Entsprechend muss ein Investor damit rechnen, dass das Wachstum langsamer von statten geht und daher die größeren Umsätze länger auf sich warten lassen, damit steht weniger Geld für Wachstum zur Verfügung usw.
Wären die 800.000 € also von einem früheren Investor gekommen, hätte das Gründerteam zwar hierfür Anteile abgeben müssen, die – wären es nicht zu viele gewesen – das Wachstum des Startups und damit mögliche Folgeinvestoren wie die Löwen wahrscheinlich weniger gestört hätten.

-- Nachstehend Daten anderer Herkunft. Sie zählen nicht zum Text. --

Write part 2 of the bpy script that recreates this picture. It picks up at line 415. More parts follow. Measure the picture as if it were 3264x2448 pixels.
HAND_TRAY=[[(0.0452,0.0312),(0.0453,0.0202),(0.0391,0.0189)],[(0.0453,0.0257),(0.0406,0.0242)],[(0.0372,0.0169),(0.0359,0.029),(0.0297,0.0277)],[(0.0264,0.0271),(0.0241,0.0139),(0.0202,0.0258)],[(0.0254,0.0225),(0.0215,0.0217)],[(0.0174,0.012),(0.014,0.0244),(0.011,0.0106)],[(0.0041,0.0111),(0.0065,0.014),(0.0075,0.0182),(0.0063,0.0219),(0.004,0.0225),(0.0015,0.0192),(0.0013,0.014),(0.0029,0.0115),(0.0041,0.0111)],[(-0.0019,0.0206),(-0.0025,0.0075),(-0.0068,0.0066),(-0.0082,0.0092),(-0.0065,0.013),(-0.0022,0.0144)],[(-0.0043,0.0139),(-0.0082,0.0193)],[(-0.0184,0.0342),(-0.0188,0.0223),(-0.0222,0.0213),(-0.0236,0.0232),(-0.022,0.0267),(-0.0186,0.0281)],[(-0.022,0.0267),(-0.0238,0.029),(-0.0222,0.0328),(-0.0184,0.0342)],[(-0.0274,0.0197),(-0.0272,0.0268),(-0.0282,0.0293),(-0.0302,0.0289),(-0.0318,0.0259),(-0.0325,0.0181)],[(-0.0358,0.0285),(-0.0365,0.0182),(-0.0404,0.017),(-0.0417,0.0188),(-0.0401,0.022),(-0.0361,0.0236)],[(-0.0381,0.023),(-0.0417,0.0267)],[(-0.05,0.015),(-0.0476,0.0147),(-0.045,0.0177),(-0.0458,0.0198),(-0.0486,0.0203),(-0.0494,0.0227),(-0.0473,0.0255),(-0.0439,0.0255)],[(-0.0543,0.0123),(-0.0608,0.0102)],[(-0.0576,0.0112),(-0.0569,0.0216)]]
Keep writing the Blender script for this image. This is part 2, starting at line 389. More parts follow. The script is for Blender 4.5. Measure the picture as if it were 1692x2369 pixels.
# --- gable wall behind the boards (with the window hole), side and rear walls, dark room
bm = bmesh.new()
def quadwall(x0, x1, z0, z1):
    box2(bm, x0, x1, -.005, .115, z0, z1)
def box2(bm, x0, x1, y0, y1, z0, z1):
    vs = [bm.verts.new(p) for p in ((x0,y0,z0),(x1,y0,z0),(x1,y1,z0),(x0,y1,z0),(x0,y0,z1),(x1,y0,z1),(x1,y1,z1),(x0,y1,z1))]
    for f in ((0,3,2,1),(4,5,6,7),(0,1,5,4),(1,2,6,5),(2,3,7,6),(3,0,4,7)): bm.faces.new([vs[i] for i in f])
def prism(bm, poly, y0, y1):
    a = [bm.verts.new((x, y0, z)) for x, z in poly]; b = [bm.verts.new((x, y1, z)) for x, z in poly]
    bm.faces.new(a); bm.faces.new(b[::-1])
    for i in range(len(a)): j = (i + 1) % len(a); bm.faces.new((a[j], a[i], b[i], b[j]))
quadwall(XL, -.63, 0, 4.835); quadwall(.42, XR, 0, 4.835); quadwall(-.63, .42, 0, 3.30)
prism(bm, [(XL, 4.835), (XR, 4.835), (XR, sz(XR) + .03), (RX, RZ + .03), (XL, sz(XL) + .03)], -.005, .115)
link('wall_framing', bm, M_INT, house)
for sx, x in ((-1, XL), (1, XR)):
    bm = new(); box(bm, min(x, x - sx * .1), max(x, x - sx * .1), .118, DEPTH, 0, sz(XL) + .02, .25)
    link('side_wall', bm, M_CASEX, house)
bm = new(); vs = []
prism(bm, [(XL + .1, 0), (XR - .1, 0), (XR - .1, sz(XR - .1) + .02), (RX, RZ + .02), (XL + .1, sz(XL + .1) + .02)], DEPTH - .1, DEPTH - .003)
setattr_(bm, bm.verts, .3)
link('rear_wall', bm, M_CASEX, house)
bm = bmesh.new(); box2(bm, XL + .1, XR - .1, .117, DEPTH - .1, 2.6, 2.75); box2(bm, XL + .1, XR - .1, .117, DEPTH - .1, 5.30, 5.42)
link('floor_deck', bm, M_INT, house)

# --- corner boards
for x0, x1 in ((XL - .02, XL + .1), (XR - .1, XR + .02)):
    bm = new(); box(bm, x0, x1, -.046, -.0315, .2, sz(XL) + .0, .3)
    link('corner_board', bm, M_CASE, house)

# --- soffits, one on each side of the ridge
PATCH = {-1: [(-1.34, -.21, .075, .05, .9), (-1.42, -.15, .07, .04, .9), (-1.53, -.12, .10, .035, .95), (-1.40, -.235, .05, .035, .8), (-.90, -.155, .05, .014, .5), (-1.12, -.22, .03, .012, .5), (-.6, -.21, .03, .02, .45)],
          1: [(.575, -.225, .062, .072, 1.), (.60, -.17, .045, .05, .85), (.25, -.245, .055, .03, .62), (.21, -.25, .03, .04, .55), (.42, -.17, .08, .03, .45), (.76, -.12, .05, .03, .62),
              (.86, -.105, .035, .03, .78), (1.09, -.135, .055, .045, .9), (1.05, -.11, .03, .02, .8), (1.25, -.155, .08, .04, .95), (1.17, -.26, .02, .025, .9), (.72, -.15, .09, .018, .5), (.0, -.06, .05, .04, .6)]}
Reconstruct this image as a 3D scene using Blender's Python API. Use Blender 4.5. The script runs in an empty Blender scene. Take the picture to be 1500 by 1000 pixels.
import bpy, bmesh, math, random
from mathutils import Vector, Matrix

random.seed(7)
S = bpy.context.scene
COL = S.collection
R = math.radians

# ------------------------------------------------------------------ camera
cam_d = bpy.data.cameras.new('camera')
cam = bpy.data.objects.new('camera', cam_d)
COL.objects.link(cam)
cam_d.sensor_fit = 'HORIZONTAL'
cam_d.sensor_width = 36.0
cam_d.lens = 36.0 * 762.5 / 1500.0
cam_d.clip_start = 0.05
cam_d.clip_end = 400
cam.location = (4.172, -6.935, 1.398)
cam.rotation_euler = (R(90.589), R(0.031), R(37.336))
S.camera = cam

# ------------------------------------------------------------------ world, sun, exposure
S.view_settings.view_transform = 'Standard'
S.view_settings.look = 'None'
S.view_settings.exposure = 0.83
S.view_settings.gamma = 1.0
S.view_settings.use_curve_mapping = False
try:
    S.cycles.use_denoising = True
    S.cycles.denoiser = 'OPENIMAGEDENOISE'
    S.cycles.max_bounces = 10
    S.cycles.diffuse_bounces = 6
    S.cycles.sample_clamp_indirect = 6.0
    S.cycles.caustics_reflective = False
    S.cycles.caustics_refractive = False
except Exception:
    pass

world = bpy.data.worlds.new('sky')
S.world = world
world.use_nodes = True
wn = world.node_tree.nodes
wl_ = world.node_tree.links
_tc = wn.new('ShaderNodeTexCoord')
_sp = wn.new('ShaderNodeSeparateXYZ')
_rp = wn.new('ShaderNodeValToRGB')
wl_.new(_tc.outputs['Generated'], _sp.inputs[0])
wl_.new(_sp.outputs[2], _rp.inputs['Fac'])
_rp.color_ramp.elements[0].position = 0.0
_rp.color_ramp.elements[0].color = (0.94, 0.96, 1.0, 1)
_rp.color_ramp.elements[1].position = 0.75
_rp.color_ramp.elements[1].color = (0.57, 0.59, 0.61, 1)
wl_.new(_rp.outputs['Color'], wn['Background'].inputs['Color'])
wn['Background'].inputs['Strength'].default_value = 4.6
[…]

Doch wer jetzt denkt: “Hätten sie es bloß nicht gesagt!”, denkt vollkommen falsch. Denn dann wäre der Deal wohl spätestens während der Due Diligence-Phase gescheitert, denn hier kommen solche Dinge garantiert heraus. Und mit so einer Taktik gerät man dann schnell in Verdacht, nicht wirklich transparent zu sein, was meistens gleichbedeutend mit dem Tod jeder Investorenverhandlung ist.
Also machte Max Fitness mit dieser Enthüllung dann doch alles richtig, denn so konnten diejenigen aussteigen, für die ein Darlehen wirklich einen Deal-Breaker darstellt, und Ralf Dümmel hatte in einem kleinen Verhandlungskrimi die Chance, die Bewertung entsprechend zu korrigieren: Er bat das Gründerteam, mit den Anteilen an ihre Schmerzgrenze zu gehen und schrieb selbst fairerweise seine Mindest-Prozentzahl auf, zu der er den Deal machen wollte.
Am Ende stimmten die beiden Zahlen tatsächlich genau überein und Gründerteam sowie neuer Investor schlugen bei 240.000 € für 30% ein.
Ehrlichkeit währt am längsten? Bei Investorenverhandlungen gibt es wenig, was man pauschal sagen kann, aber wenn, gehört dies bestimmt dazu.